*RECORD EXTRACTS:*

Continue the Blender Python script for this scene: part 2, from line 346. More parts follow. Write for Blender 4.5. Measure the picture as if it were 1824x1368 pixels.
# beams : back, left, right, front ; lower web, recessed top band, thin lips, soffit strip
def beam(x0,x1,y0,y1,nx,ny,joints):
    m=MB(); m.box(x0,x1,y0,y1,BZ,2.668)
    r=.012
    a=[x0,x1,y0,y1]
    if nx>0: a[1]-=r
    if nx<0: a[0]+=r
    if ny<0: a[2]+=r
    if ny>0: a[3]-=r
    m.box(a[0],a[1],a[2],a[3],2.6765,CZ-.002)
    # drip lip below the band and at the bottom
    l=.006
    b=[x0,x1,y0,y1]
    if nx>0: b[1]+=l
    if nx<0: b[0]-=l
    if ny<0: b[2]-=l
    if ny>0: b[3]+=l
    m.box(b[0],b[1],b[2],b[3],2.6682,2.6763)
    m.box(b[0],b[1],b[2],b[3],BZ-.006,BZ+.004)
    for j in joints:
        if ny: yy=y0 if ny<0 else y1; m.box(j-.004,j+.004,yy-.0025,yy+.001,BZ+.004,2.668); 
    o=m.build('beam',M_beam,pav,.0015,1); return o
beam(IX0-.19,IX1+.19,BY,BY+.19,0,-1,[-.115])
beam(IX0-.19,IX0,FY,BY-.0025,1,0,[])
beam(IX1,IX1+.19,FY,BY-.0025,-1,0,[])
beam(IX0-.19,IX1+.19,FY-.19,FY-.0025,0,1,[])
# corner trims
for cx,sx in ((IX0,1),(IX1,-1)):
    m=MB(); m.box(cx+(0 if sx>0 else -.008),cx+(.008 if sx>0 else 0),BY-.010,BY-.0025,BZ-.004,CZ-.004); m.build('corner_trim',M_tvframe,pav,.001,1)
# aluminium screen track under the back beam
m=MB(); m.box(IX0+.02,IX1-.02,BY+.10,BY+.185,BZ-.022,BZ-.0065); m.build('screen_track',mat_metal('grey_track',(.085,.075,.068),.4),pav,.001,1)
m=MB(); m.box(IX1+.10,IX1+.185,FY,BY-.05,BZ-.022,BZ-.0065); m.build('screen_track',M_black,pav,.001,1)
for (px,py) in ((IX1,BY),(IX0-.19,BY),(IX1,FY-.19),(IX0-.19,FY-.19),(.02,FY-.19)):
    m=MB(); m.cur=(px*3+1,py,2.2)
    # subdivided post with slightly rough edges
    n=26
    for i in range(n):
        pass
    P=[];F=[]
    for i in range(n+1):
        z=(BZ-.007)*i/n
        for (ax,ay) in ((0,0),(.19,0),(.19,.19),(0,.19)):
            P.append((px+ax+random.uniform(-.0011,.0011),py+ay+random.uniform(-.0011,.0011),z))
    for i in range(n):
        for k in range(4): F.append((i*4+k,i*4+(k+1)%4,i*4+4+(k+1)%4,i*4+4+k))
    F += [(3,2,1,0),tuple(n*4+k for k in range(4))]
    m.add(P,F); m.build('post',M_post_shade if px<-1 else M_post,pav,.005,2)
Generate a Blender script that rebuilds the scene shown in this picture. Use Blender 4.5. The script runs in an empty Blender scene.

*SET EXERCISE:* Copy out all of the records shown above exactly.

*EXERCISE ANSWER:*
Continue the Blender Python script for this scene: part 2, from line 346. More parts follow. Write for Blender 4.5. Measure the picture as if it were 1824x1368 pixels.
# beams : back, left, right, front ; lower web, recessed top band, thin lips, soffit strip
def beam(x0,x1,y0,y1,nx,ny,joints):
    m=MB(); m.box(x0,x1,y0,y1,BZ,2.668)
    r=.012
    a=[x0,x1,y0,y1]
    if nx>0: a[1]-=r
    if nx<0: a[0]+=r
    if ny<0: a[2]+=r
    if ny>0: a[3]-=r
    m.box(a[0],a[1],a[2],a[3],2.6765,CZ-.002)
    # drip lip below the band and at the bottom
    l=.006
    b=[x0,x1,y0,y1]
    if nx>0: b[1]+=l
    if nx<0: b[0]-=l
    if ny<0: b[2]-=l
    if ny>0: b[3]+=l
    m.box(b[0],b[1],b[2],b[3],2.6682,2.6763)
    m.box(b[0],b[1],b[2],b[3],BZ-.006,BZ+.004)
    for j in joints:
        if ny: yy=y0 if ny<0 else y1; m.box(j-.004,j+.004,yy-.0025,yy+.001,BZ+.004,2.668); 
    o=m.build('beam',M_beam,pav,.0015,1); return o
beam(IX0-.19,IX1+.19,BY,BY+.19,0,-1,[-.115])
beam(IX0-.19,IX0,FY,BY-.0025,1,0,[])
beam(IX1,IX1+.19,FY,BY-.0025,-1,0,[])
beam(IX0-.19,IX1+.19,FY-.19,FY-.0025,0,1,[])
# corner trims
for cx,sx in ((IX0,1),(IX1,-1)):
    m=MB(); m.box(cx+(0 if sx>0 else -.008),cx+(.008 if sx>0 else 0),BY-.010,BY-.0025,BZ-.004,CZ-.004); m.build('corner_trim',M_tvframe,pav,.001,1)
# aluminium screen track under the back beam
m=MB(); m.box(IX0+.02,IX1-.02,BY+.10,BY+.185,BZ-.022,BZ-.0065); m.build('screen_track',mat_metal('grey_track',(.085,.075,.068),.4),pav,.001,1)
m=MB(); m.box(IX1+.10,IX1+.185,FY,BY-.05,BZ-.022,BZ-.0065); m.build('screen_track',M_black,pav,.001,1)
for (px,py) in ((IX1,BY),(IX0-.19,BY),(IX1,FY-.19),(IX0-.19,FY-.19),(.02,FY-.19)):
    m=MB(); m.cur=(px*3+1,py,2.2)
    # subdivided post with slightly rough edges
    n=26
    for i in range(n):
        pass
    P=[];F=[]
    for i in range(n+1):
        z=(BZ-.007)*i/n
        for (ax,ay) in ((0,0),(.19,0),(.19,.19),(0,.19)):
            P.append((px+ax+random.uniform(-.0011,.0011),py+ay+random.uniform(-.0011,.0011),z))
    for i in range(n):
        for k in range(4): F.append((i*4+k,i*4+(k+1)%4,i*4+4+(k+1)%4,i*4+4+k))
    F += [(3,2,1,0),tuple(n*4+k for k in range(4))]
    m.add(P,F); m.build('post',M_post_shade if px<-1 else M_post,pav,.005,2)
Generate a Blender script that rebuilds the scene shown in this picture. Use Blender 4.5. The script runs in an empty Blender scene.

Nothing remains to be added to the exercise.